One Idea
May 6, 2026
I came across this quote in a blog post, attributed to Swami Vivekananda:
“Take up one idea. Make that one idea your life — think of it, dream of it, live on that idea. Let the brain, muscles, nerves, every part of your body, be full of that idea, and just leave every other idea alone. This is the way of success.”
Normally, when I see such quotes on the internet, I am a little careful. So many quotes float around today with famous names attached to them. Half the time, we are not even sure who really said what.
So I googled it.
And as expected, the search results were full of Pinterest, Facebook, Instagram, quote pages, and nice posters featuring Swami Vivekananda’s photo with this quote printed on them.
Then I checked a little deeper and found that this quote is indeed from The Complete Works of Swami Vivekananda, Volume 1, in the Raja Yoga section on Pratyahara and Dharana. I am reproducing the full passage from that text below.
“Those who really want to be Yogis must give up, once for all, this nibbling at things. Take up one idea. Make that one idea your life — think of it, dream of it, live on that idea. Let the brain, muscles, nerves, every part of your body, be full of that idea, and just leave every other idea alone. This is the way to success, and this is the way great spiritual giants are produced. Others are mere talking machines. If we really want to be blessed, and make others blessed, we must go deeper.”
This passage needs no big explanation.
“this nibbling at things.”….. Isn’t that what most of us do?
We nibble at ideas. We nibble at goals. We nibble at books, fitness, relationships, learning, work, spirituality. A little bit of everything. Enough to feel we are doing something. But perhaps not enough to truly become something.

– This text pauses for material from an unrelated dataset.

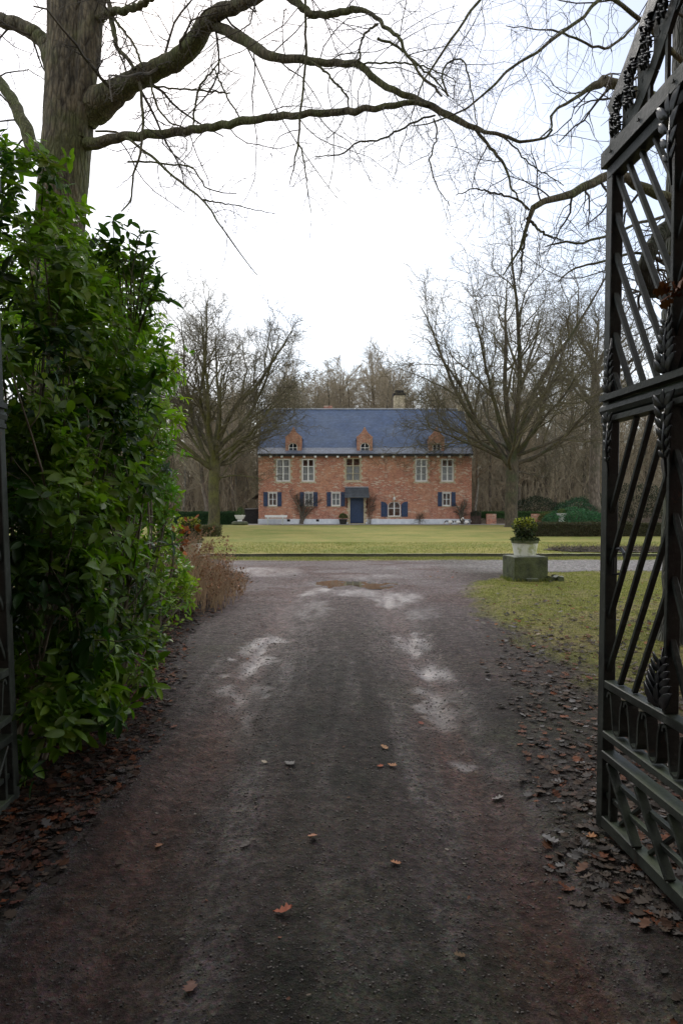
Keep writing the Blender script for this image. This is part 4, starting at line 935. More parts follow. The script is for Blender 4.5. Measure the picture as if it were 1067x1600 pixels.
# ------------------------------------------------------------------ tree behind the right gate
gt_ = thing('mossy_tree', P(1100, 1005, 8.0), 'dark mossy trunk seen through the bars of the right gate', 'tree')
p_, r_ = limbpath([(1096,1030,8,90),(1096,1000,8,66),(1094,930,8,56),(1092,800,8,52),(1090,600,8,50),(1092,400,8,49),(1096,200,8,47),(1104,0,8,44),(1115,-250,8,38)], 50, .01)
v, f = tubes(p_[None], r_[None]*(1+.05*rng.normal(size=(1, 50))), 32); mesh_np('trunk', v, f, M_bark_ivy, gt_, True)
L2 = []
for q in [
 [(1090,345,8,14),(1060,325,7.8,11),(1035,306,7.6,9),(1000,290,7.4,8.5),(965,274,7.2,8),(938,280,7.0,8),(900,298,6.8,7.5),(865,312,6.6,6),(832,325,6.4,5),(824,345,6.4,4.5),(818,372,6.3,3.5),(806,395,6.3,2.6),(786,430,6.2,1.2)],
 [(1095,175,8,13),(1040,160,7.8,11),(990,143,7.6,9),(955,130,7.4,9),(930,130,7.2,7),(912,145,7.1,4.5),(890,155,7,3.4),(862,178,6.9,2.4),(862,200,6.9,2),(838,220,6.8,1.2)],
 [(1080,365,8,18),(1050,355,7.8,15),(1028,372,7.6,13),(1012,400,7.5,13),(1004,430,7.5,14),(1014,452,7.6,12),(1040,458,7.8,12),(1085,470,8,14)],
 [(1080,330,7.9,4),(1010,345,7.5,3),(950,368,7.2,2.6),(905,378,7,2.4),(870,380,6.9,2),(850,386,6.8,1)],
 [(1090,400,8,4),(1000,395,7.6,3),(940,408,7.3,2.6),(895,420,7.1,1.8),(872,440,7,1)],
 [(1090,120,8,5),(1000,30,7.4,4.5),(945,-5,7,4),(910,25,6.8,3.6),(885,45,6.7,3.4),(840,80,6.5,3),(800,103,6.4,2.8),(770,135,6.3,2.5),(740,160,6.2,2),(700,180,6.1,1.8),(670,192,6.1,1.3),(640,197,6,.8)],
 [(945,-60,7,4),(800,-60,6.5,3.4),(752,-5,6.3,2.8),(725,35,6.2,2.6),(700,68,6.1,2.4),(672,110,6.1,2),(655,140,6,1.6),(640,190,6,.9)],
 [(1000,30,7.4,2.6),(950,75,7.2,2.6),(905,62,7,2.4),(870,48,6.8,2),(845,45,6.7,1.4),(790,40,6.6,.8)],
 [(822,340,6.4,3.4),(850,365,6.3,2.2),(880,375,6.2,1.4)], [(822,365,6.4,2.6),(816,398,6.4,2.2),(812,440,6.4,1.2)], [(826,328,6.4,2.4),(806,310,6.4,2.2),(770,302,6.3,1.8),(740,295,6.3,1.4),(712,305,6.3,.8)]]:
    L2.append(limb('limb', q, gt_, 24, 10, M_bark_ivy if q[0][3] > 10 and q[0][0] < 1085 else M_bark_limb))
Pg = np.stack([resample(np.c_[p, r], 24) for p, r in L2]); tw = []
a1, r1 = grow(Pg[:, :, :3], Pg[:, :, 3], 9, .85, (35, 80), 8, .22, -.01, .25, .3, .003, taper=.4); tw.append(tubes(a1, r1, 4))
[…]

Swami Vivekananda is not just talking about focus. He is talking about becoming one with an idea. Letting it enter the mind, the body, the nerves, the habits, the choices, the whole direction of one’s life.
Maybe success is not about chasing many ideas. Maybe it is about finding one idea worthy enough, and then giving ourselves to it completely.
Those who build anything meaningful probably don’t merely “work on” an idea. They live inside it.